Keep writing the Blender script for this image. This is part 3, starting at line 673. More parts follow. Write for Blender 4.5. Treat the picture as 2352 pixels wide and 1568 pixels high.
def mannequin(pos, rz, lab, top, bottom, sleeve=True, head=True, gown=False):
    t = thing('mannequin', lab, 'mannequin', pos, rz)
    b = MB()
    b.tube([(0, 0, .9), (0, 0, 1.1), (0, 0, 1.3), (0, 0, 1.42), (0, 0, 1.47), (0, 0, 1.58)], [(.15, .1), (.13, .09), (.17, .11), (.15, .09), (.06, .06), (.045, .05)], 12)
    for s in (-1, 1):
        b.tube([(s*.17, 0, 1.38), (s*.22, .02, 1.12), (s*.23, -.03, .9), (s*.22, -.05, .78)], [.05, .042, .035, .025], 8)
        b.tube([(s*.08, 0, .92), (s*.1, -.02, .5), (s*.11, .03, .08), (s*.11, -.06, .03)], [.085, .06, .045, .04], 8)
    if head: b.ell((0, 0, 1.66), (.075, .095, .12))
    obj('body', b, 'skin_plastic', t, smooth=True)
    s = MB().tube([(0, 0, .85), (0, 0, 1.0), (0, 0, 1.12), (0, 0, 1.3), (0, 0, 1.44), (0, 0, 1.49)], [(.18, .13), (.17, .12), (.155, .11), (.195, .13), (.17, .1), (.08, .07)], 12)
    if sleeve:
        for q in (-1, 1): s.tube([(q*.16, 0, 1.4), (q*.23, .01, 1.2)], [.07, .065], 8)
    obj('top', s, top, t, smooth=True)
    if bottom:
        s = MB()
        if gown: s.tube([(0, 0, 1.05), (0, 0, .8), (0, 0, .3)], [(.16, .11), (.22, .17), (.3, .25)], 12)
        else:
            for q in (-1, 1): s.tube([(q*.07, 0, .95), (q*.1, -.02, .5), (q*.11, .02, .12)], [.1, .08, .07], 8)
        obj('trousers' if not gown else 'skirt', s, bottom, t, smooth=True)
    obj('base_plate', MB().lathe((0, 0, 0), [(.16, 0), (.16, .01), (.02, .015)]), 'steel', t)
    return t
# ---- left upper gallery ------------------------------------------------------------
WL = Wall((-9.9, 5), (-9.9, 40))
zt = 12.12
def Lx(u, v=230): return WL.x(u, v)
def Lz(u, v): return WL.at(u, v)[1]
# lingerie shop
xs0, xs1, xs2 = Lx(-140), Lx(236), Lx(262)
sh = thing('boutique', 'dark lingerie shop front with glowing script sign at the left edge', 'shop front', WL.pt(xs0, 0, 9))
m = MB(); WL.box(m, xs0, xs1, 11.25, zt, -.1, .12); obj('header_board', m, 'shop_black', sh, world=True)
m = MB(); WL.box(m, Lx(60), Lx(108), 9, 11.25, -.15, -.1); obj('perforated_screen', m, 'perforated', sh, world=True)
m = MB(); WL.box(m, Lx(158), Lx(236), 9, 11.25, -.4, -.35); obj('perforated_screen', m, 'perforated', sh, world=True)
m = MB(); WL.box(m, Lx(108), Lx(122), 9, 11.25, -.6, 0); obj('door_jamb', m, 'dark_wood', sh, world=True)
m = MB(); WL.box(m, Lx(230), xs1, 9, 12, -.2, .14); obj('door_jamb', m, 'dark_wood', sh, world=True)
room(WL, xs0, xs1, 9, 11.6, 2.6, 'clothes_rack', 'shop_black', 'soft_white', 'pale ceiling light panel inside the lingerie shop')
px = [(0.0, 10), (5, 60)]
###
§ Your objective:
Find every line that holds "script" and copy it.

§ Solution for this exercise:
Keep writing the Blender script for this image. This is part 3, starting at line 673. More parts follow. Write for Blender 4.5. Treat the picture as 2352 pixels wide and 1568 pixels high.
sh = thing('boutique', 'dark lingerie shop front with glowing script sign at the left edge', 'shop front', WL.pt(xs0, 0, 9))